Noonan: US results flat on international PISA tests while Singapore brings home the gold
The tower in Pisa leans over in a predictable manner due to a 3-meter foundation set in weak, unstable subsoil, according to authorities. The PISA tests, aka the Program for International Student Assessment, also produce predictable results across 72 countries with 500,000 tested students representing 28 million 15-year-olds.
PISA is not an achievement test. It assesses whether students can problem solve in various subject areas, including reading, math, science and financial literacy. Results from 2015 were reported December 6.
The three highest performing countries do not include the United States. They are China, Estonia and Singapore. Top math scores come from Singapore, Taiwan and Japan. U.S. math scores hit about 38th, above many South American countries, but below most European and Asian nations, even though the U.S. is on the high-end of education spending. But to say that money doesn’t count is not correct. Five of the top scoring countries, including Singapore, invest as much or more than the U.S. on children ages 6 to 15.
Andreas Schleicher oversees the test at the Organization for Economic Cooperation and Development (OECD). According to a New York Times essay, Schleichler’s team runs a game based on OECD research that predicts where countries will fall on their grid. “It’s a parlor game of the high-nerd variety,” says Amanda Ripley, the Times reporter.
To make the game fair, the team assesses results without knowing which countries produce the scores. Once their analysis is completed, they sit around an office in Paris and see how their predictive models match actual results. And presto, they analyze right. Their models can predict 85 percent of variation in scores, up from 30 percent in 2003 when the game was first played.

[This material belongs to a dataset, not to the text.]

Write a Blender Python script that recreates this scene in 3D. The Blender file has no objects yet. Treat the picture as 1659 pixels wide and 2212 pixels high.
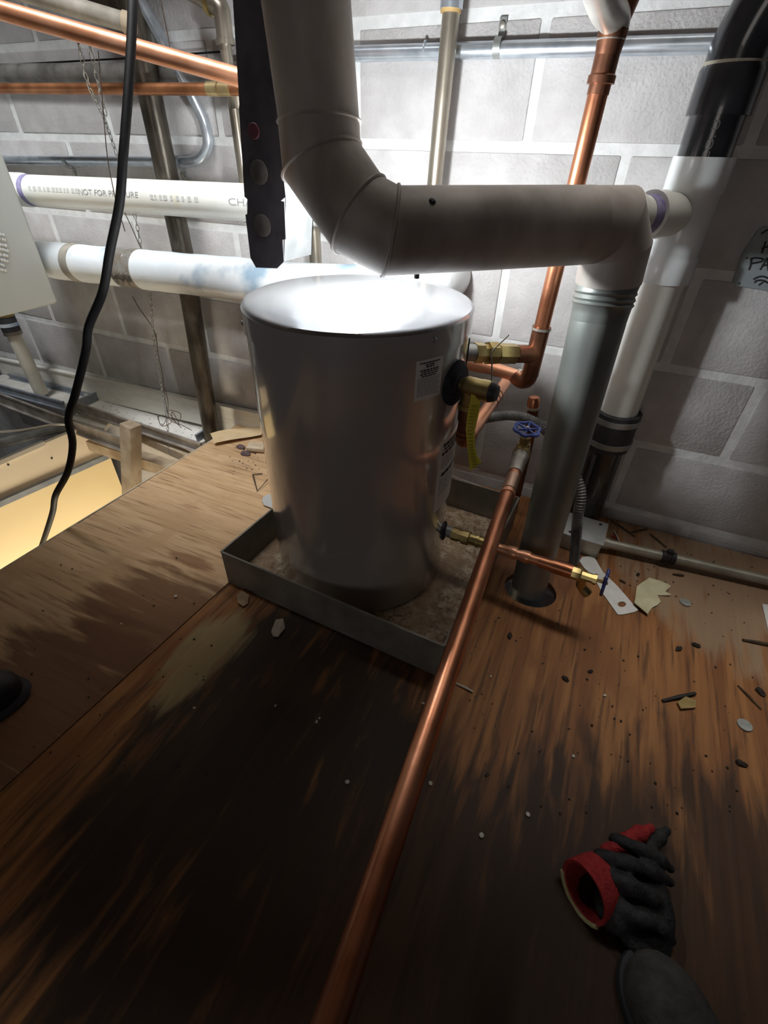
import bpy, bmesh, math, random
import numpy as np
from mathutils import Vector, Matrix
random.seed(7)
S = bpy.context.scene
COL = S.collection

# ------------------------------------------------------------------ camera
H = 0.843                                   # lens height above the plywood deck
PITCH, ROLL, YAW = (math.radians(a) for a in (37.33, 1.534, 24.034))
FPX, CX, CY = 1024.0, 829.5, 1106.0
def cam_axes():
    cp, sp = math.cos(PITCH), math.sin(PITCH); cy, sy = math.cos(YAW), math.sin(YAW)
    fwd = Vector((-sy*cp, cy*cp, -sp)); r0 = Vector((cy, sy, 0)); u0 = r0.cross(fwd)
    cr, sr = math.cos(ROLL), math.sin(ROLL)
    return cr*r0 + sr*u0, -sr*r0 + cr*u0, fwd
AX, AU, AF = cam_axes()
EYE = Vector((0, 0, H))
cd = bpy.data.cameras.new('camera'); cam = bpy.data.objects.new('camera', cd); COL.objects.link(cam)
cd.sensor_fit = 'HORIZONTAL'; cd.sensor_width = 36; cd.lens = FPX/1659*36; cd.clip_start = 0.01
cam.matrix_world = Matrix(((AX.x, AU.x, -AF.x, 0), (AX.y, AU.y, -AF.y, 0), (AX.z, AU.z, -AF.z, H), (0, 0, 0, 1)))
S.camera = cam

# ------------------------------------------------------------------ light
w = bpy.data.worlds.new('world'); S.world = w; w.use_nodes = True
w.node_tree.nodes['Background'].inputs[0].default_value = (0.75, 0.8, 1.0, 1)
w.node_tree.nodes['Background'].inputs[1].default_value = 0.02
def lamp(name, kind, loc, power, col, size=0.05, target=None, **k):
    d = bpy.data.lights.new(name, kind); d.energy = power; d.color = col
    if kind == 'POINT': d.shadow_soft_size = size
    if kind == 'AREA': d.size = size
    for a, v in k.items(): setattr(d, a, v)
    o = bpy.data.objects.new(name, d); COL.objects.link(o); o.location = loc
    if target: o.rotation_euler = (Vector(target)-Vector(loc)).to_track_quat('-Z', 'Y').to_euler()
    return o
lamp('work_light', 'POINT', (-0.40, 0.79, 0.777), 14.0, (0.93, 0.97, 1.0), 0.022)
lamp('room_light_below', 'AREA', (-1.30, 0.55, -1.1), 17.0, (1.0, 0.86, 0.64), 0.5, target=(-1.85, 0.75, -0.2))
lamp('added_wall_fill', 'AREA', (-1.50, 0.70, 1.62), 5.5, (0.96, 0.98, 1.0), 1.7, target=(-1.50, 1.28, 0.0), shape='RECTANGLE', size_y=0.12, spread=math.radians(62))  # added fill, no fixture here: lifts the left wall and ceiling tiles
lamp('added_deck_fill', 'AREA', (0.05, 1.15, 1.62), 1.4, (1.0, 0.95, 0.88), 1.8, target=(0.05, 0.80, 0.0), shape='RECTANGLE', size_y=0.12, spread=math.radians(46))  # added fill without a fixture, brightens the deck near the wall
lamp('added_rear_fill', 'AREA', (0.0, -4.0, 1.0), 9.0, (1.0, 0.93, 0.86), 1.2, target=(-0.4, 0.8, 0.6))  # added fill from behind the camera for the heater and vent fronts
S.view_settings.view_transform = 'Standard'; S.view_settings.look = 'None'
S.view_settings.exposure = 0.0; S.view_settings.gamma = 1.0; S.view_settings.use_curve_mapping = False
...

Their picks are not based primarily on money spent annually on students or poverty rates or immigration. Estonia has high child poverty and Canada has more immigration than the U.S. Yet, both countries score at the top.
Their models, according to the Times, show the elements that cause countries to become “smart.” First, top scoring countries make the teaching profession prestigious and selective. They direct more resources to their neediest children and they enroll children in high-quality preschools. Schools are managed in a culture of constant improvement. Smart nations apply rigorous, consistent standards across all classrooms.
Schleicher says the U.S. Common Core standards are the only element the U.S. uses “at scale.” Schleicher believes that commitment to Common Core will produce results eventually. “Common Core is going to have a long-term impact. Patience may be the biggest challenge.”
U.S. results have seen “equity improvement” in science, where 33 percent of disadvantaged teenagers scored better than expected, “achieving results in the top quarter of students from similar backgrounds worldwide,” reports the Times. But overall, student scores in science and reading remain flat, and math went down.
American students scored an average 470 out of 1000 on math, with an international average of 490. Singapore scored 564. U.S. students scored an average of 496 in science, meeting the international average. Singapore students scored an average 556. U.S. 15-year-olds scored 497 in reading, with an international average at 493. Singapore hit 535. Using Olympics medal standards, Singapore brought home the most gold. The U.S. was lapped in every test.